**AVAILABLE DATA:**
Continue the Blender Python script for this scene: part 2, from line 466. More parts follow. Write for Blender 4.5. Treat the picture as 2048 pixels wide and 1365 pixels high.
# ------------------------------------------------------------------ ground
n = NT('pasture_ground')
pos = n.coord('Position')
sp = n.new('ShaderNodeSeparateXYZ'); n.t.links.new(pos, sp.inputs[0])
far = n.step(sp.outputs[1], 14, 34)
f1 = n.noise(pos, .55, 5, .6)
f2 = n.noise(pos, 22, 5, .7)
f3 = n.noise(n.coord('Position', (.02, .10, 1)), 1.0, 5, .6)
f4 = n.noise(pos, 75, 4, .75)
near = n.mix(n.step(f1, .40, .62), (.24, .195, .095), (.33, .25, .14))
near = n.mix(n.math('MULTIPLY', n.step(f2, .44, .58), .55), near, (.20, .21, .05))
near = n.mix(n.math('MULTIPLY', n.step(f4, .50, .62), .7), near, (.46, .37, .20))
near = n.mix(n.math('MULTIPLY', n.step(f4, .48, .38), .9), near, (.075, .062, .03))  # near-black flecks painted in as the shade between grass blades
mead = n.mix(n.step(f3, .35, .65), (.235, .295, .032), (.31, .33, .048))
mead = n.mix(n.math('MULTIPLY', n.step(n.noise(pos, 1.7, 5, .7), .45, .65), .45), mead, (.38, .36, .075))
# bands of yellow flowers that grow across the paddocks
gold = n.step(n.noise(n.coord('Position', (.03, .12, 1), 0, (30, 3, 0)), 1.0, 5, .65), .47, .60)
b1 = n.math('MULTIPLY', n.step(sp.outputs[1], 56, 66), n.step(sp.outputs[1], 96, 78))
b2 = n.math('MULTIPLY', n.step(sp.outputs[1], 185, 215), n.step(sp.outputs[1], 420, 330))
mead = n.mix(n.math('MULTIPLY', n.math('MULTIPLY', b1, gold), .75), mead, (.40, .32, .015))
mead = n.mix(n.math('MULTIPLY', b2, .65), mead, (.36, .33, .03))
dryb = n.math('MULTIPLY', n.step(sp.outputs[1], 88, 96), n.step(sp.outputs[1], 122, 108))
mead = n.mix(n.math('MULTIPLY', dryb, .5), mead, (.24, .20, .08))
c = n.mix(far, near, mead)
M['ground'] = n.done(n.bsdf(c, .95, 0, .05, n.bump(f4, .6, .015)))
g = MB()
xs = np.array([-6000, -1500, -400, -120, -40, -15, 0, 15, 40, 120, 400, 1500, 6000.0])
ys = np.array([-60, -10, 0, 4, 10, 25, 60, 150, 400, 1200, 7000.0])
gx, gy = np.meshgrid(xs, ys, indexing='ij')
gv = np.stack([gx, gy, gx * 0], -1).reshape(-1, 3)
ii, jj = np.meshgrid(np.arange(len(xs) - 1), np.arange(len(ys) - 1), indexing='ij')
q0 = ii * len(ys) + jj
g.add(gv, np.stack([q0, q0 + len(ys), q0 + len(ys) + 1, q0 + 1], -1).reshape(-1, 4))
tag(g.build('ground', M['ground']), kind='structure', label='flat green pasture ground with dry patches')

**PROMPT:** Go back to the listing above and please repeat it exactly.

**FINAL RESULT:**
Continue the Blender Python script for this scene: part 2, from line 466. More parts follow. Write for Blender 4.5. Treat the picture as 2048 pixels wide and 1365 pixels high.
# ------------------------------------------------------------------ ground
n = NT('pasture_ground')
pos = n.coord('Position')
sp = n.new('ShaderNodeSeparateXYZ'); n.t.links.new(pos, sp.inputs[0])
far = n.step(sp.outputs[1], 14, 34)
f1 = n.noise(pos, .55, 5, .6)
f2 = n.noise(pos, 22, 5, .7)
f3 = n.noise(n.coord('Position', (.02, .10, 1)), 1.0, 5, .6)
f4 = n.noise(pos, 75, 4, .75)
near = n.mix(n.step(f1, .40, .62), (.24, .195, .095), (.33, .25, .14))
near = n.mix(n.math('MULTIPLY', n.step(f2, .44, .58), .55), near, (.20, .21, .05))
near = n.mix(n.math('MULTIPLY', n.step(f4, .50, .62), .7), near, (.46, .37, .20))
near = n.mix(n.math('MULTIPLY', n.step(f4, .48, .38), .9), near, (.075, .062, .03))  # near-black flecks painted in as the shade between grass blades
mead = n.mix(n.step(f3, .35, .65), (.235, .295, .032), (.31, .33, .048))
mead = n.mix(n.math('MULTIPLY', n.step(n.noise(pos, 1.7, 5, .7), .45, .65), .45), mead, (.38, .36, .075))
# bands of yellow flowers that grow across the paddocks
gold = n.step(n.noise(n.coord('Position', (.03, .12, 1), 0, (30, 3, 0)), 1.0, 5, .65), .47, .60)
b1 = n.math('MULTIPLY', n.step(sp.outputs[1], 56, 66), n.step(sp.outputs[1], 96, 78))
b2 = n.math('MULTIPLY', n.step(sp.outputs[1], 185, 215), n.step(sp.outputs[1], 420, 330))
mead = n.mix(n.math('MULTIPLY', n.math('MULTIPLY', b1, gold), .75), mead, (.40, .32, .015))
mead = n.mix(n.math('MULTIPLY', b2, .65), mead, (.36, .33, .03))
dryb = n.math('MULTIPLY', n.step(sp.outputs[1], 88, 96), n.step(sp.outputs[1], 122, 108))
mead = n.mix(n.math('MULTIPLY', dryb, .5), mead, (.24, .20, .08))
c = n.mix(far, near, mead)
M['ground'] = n.done(n.bsdf(c, .95, 0, .05, n.bump(f4, .6, .015)))
g = MB()
xs = np.array([-6000, -1500, -400, -120, -40, -15, 0, 15, 40, 120, 400, 1500, 6000.0])
ys = np.array([-60, -10, 0, 4, 10, 25, 60, 150, 400, 1200, 7000.0])
gx, gy = np.meshgrid(xs, ys, indexing='ij')
gv = np.stack([gx, gy, gx * 0], -1).reshape(-1, 3)
ii, jj = np.meshgrid(np.arange(len(xs) - 1), np.arange(len(ys) - 1), indexing='ij')
q0 = ii * len(ys) + jj
g.add(gv, np.stack([q0, q0 + len(ys), q0 + len(ys) + 1, q0 + 1], -1).reshape(-1, 4))
tag(g.build('ground', M['ground']), kind='structure', label='flat green pasture ground with dry patches')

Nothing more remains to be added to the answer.